On December 5, 1872, the British-Canadian brigantine Dei Gratia, sailing from New York to Gibraltar, sighted a ship drifting erratically about six hundred miles west of Portugal. The vessel was the American merchant brigantine Mary Celeste, which had sailed from New York eight days before the Dei Gratia carrying a cargo of 1,701 barrels of denatured alcohol bound for Genoa. Under Captain Benjamin Spooner Briggs, she had carried a crew of seven, his wife Sarah, and their two-year-old daughter Sophia.

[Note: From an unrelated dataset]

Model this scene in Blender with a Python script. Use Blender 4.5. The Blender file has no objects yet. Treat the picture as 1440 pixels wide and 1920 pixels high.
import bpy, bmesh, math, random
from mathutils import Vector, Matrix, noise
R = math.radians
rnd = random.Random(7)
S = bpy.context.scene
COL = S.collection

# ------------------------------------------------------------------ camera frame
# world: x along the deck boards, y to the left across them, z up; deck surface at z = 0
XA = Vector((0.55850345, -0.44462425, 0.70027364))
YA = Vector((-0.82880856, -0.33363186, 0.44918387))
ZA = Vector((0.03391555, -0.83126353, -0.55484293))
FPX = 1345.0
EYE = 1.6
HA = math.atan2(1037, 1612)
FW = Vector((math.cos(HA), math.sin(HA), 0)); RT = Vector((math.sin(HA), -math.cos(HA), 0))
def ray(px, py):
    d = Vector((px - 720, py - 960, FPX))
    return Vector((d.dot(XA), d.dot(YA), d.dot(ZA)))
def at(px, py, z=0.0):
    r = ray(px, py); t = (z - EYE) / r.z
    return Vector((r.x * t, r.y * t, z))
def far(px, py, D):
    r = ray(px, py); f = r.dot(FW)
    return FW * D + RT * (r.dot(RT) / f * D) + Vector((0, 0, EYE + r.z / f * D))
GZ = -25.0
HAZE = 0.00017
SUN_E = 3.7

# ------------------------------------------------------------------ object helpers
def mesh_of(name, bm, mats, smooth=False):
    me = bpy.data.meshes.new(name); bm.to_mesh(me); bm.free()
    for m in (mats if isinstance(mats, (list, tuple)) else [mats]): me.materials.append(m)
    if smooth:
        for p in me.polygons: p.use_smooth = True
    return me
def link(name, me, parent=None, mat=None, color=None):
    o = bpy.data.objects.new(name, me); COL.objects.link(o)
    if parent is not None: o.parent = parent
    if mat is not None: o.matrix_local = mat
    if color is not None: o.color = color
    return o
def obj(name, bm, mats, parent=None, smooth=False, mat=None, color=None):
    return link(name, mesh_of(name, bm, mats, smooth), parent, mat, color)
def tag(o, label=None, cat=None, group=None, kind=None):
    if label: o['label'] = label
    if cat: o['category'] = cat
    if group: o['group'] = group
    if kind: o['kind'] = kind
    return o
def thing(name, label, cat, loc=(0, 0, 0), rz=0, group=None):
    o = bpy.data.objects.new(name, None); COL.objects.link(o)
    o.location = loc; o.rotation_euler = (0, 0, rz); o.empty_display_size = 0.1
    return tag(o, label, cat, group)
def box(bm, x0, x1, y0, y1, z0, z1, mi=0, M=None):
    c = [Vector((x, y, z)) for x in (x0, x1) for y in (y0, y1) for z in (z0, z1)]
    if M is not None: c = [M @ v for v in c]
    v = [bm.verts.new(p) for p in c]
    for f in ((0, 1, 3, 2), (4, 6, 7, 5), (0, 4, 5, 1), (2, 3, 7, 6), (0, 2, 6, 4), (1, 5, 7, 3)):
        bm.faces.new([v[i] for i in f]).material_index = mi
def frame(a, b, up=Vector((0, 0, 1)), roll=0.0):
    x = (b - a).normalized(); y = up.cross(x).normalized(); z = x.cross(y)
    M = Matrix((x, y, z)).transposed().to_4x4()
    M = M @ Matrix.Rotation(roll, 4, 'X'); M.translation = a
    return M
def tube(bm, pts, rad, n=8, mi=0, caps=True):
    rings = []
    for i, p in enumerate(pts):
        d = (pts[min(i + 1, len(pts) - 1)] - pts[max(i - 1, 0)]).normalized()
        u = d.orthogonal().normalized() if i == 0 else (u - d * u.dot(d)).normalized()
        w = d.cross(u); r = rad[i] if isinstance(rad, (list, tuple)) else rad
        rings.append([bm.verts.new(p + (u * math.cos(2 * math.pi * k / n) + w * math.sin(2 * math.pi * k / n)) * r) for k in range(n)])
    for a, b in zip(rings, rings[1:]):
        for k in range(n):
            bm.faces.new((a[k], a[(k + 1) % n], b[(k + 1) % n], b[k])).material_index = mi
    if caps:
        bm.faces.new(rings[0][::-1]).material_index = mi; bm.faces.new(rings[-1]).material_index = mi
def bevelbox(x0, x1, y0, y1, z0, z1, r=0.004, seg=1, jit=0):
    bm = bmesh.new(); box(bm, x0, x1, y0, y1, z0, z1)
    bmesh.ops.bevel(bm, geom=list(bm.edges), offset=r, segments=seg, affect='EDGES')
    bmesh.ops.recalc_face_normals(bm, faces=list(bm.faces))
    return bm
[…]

Dei Gratia's chief mate Oliver Deveau boarded the Mary Celeste and found her completely deserted. The lifeboat was missing. The cargo of 1,701 barrels was intact, though nine barrels had leaked. Six months of food and water were in the hold. The captain's cabin was in order; personal possessions, including Mrs. Briggs's sewing kit and valuable jewelry, were untouched. The ship's papers were missing, but the captain's log was present; its last entry was dated November 25, ten days before the discovery, recording a position about four hundred miles from where the ship was found. No distress signals had been sent. There was no sign of struggle, no blood, and no indication of foul play. The ship's only oddities were a few feet of water in the hold, two opened hatches, and a severed halyard.
The Dei Gratia sailed the Mary Celeste to Gibraltar, where a British Admiralty court investigated over three months. Suspicions of mutiny, piracy, and insurance fraud were all considered and rejected. The court reluctantly awarded a salvage fee of just £1,700 — about one-fifth the vessel's value — reflecting the judge's unresolved suspicions. The most widely accepted modern theories involve a partial explosion of alcohol vapor from the leaking barrels, or the captain's belief that the ship was sinking, leading the entire party into the lifeboat, which was then lost.
The Mary Celeste remains the archetypal 'ghost ship' of Western maritime tradition and is the most famous abandonment mystery in the history of seafaring.